BY SAM ALFAN.
Attorney General has moved to the Court of Appeal seeking to lift an order suspending Finance Act, 2023 arguing that the government will lose revenue amounting to Sh211 billion in the Financial 2023/24.
In application lodged before the appellate court, Attorney General Justin Muturi has pleaded wih the court to lift the order arguing that the freeze is hurting government operations.
“There be a stay of the conservatory orders of Thande J made on 10th July 2023 in Nairobi High Court Petition E181 of 2023 Okiya Omtatah and others v the Cabinet Secretary for the National Treasury and Planning and others. For the avoidance of doubt, the order suspending the Finance Act, 2013 and the order prohibiting the implementation of or giving effect to the Finance Act, 2013 be lifted/held in abeyance pending the hearing and determination of the intended appeal,” pleads the government legal adviser.
Muturi argues that the suspension of the Finance Act 2023 has the effect of halting the core operations of the government and its stands to suffer great financial loss in reduced revenue collection.
He argues that the Finance Act, 2023 was enacted to boost revenue collection which is the core source of funding for the implementation of the national budget.
Its suspension, he said, will make the Government incapable of meeting its financial commitments and discharging its executive authority.
“If a stay of the conservatory orders is not granted, the Government stands to lose revenue which cannot be recoverable and yet it has an appeal with a high probability of success and which it should be allowed to prosecute,” says AG.
Muturi said unless the application is heard and determined urgently, there is a real risk that the application will be rendered nugatory as the effects of the suspension of the Act would be irreversible, if the intended appeal is successful.

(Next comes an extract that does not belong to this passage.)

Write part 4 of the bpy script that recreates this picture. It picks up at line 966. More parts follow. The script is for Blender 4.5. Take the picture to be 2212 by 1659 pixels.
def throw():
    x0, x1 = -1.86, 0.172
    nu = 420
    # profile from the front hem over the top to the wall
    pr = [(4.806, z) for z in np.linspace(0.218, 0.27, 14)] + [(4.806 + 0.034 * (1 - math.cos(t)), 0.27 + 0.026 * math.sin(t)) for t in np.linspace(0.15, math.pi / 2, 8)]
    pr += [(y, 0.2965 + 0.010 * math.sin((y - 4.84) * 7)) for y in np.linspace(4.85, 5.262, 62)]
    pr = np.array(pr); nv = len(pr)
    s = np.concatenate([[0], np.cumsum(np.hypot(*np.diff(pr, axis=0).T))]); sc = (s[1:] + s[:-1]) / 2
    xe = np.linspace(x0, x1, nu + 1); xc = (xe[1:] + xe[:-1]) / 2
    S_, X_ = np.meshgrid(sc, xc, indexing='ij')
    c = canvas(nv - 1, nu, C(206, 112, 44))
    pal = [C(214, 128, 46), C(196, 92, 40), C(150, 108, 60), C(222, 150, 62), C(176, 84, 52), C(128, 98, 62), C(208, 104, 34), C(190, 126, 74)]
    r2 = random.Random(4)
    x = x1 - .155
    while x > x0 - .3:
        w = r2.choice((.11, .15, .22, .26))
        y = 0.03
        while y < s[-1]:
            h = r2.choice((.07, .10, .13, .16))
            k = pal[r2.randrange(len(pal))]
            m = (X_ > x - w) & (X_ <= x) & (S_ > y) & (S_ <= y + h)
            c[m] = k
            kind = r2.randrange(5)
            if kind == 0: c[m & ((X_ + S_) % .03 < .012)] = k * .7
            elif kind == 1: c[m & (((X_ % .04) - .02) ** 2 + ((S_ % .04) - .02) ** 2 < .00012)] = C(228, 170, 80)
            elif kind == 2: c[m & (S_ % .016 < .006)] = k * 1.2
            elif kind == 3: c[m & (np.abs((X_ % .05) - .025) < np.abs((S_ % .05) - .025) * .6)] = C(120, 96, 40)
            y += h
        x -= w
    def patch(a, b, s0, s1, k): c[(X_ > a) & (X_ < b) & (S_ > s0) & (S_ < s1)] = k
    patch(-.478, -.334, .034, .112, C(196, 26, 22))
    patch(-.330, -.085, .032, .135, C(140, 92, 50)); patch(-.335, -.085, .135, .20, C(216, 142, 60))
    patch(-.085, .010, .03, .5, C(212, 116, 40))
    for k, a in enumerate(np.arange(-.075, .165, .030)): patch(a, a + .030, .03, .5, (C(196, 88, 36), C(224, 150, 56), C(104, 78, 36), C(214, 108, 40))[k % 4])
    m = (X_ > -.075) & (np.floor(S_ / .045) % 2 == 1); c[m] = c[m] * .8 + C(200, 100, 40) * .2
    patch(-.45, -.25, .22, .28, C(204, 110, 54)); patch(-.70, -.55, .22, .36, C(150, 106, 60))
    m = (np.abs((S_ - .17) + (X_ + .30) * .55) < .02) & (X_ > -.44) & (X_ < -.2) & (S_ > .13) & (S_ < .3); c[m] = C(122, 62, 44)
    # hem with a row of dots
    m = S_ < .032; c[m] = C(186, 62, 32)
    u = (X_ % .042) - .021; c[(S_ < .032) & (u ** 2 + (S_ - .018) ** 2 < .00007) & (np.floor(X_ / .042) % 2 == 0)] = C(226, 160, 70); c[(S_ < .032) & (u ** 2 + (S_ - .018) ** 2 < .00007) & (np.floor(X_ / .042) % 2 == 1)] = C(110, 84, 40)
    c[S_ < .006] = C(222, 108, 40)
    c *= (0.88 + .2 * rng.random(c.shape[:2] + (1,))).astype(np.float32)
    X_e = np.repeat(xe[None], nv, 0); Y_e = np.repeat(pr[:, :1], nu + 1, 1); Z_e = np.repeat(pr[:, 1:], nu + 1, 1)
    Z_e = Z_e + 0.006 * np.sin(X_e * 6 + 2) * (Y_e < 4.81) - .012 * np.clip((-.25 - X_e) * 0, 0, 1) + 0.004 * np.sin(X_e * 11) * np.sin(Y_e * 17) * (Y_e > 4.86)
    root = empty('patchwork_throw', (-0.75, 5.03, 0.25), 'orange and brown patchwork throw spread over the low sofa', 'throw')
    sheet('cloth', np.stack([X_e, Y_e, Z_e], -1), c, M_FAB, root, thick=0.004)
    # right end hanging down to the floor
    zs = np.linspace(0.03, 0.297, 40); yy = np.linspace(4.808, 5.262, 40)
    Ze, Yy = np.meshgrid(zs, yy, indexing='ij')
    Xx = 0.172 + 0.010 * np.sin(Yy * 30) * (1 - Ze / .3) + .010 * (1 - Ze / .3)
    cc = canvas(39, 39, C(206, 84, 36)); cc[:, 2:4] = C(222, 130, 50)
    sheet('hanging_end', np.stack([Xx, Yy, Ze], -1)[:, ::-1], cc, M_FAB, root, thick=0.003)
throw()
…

In an affidavit Treasury CS Njuguna Ndung’u has supported the application saying the government stands to lose approximately Sh211 billion in the Financial year 2023/24.
“This means that the Government will not be in a position to implement the 2023/24 budget as planned. Some projects have to be suspended. If it has to implement the budget as planned, it has to borrow more hence increasing the national debt and this will also cause a rise in the rate of inflation,” says Treasury boss.
He further argues that the Government has to borrow to bridge the gap in order to operate and all government projects have to be suspended. As there are no saving provisions in the Finance Act, 2023, the repealed provisions of the Finance Act 2022 has the effect of affecting revenue collection leading to service disruptions for already budgeted revenue.
According to CS Ndung’u, the fiscal plan is disrupted as the forgone collections has to be factored in the expenditure and projects that would go unfunded and there will be an increase in debt stock as then revenue will be affected.
He adds that this is limited because of the debt ceiling and the suspended Act, collaterally suspends the Appropriations Act at both County and national level. This suspension affects debt service and access to consolidated services. Technical default.
“I believe that the conservatory orders if left in place will create a constitutional crisis of unimaginable proportion and there is sufficient cause to stay the conservatory orders having regard to the overriding public interest which requires that the Government be allowed to continue operating unimpeded,” states Prof. Ndung’u.
However, Busia Senator Okiyah Omtatah has opposed the set aside of the orders arguing that Treasury CS have not disclosed why orders sought should be granted.
According to the senator,the conservatory orders in force should be maintained as they were issued to preserve the main motion where, among many other issues, the High Court has been moved to invoke its jurisdiction to determine the legal and constitutional validity, first, of the Finance Bill, 2023 and the resultant Finance Act, 2023.
it is instructive that when the applicants made a similar application verbally immediately the Honourable Court had delivered the Ruling appealed against, the Court declined to grant their prayers, pointing out clearly that doing so would allow the Finance Act, 2023 to immediately come into effect, and that that would render the petition moot or academic, yet the motion raises weighty issues which required to be heard and determined by an expanded bench of three or more judges of Court.
He argues that AG and Treasury CS have not argued that the petition does not raise a substantive question of law. And that being the case, it is necessary that the conservatory orders are maintained to preserve the substantive question of law, so that the bench, when empanelled, will have the opportunity to hear and determine the matter on merit.
“In view of the above, it is meritless for the applicants to argue that the conservatory orders should be lifted simply because they are unreasonably apprehensive that that the Chief Justice will delay in empanelling the bench of judges to hear the case,” says the senator.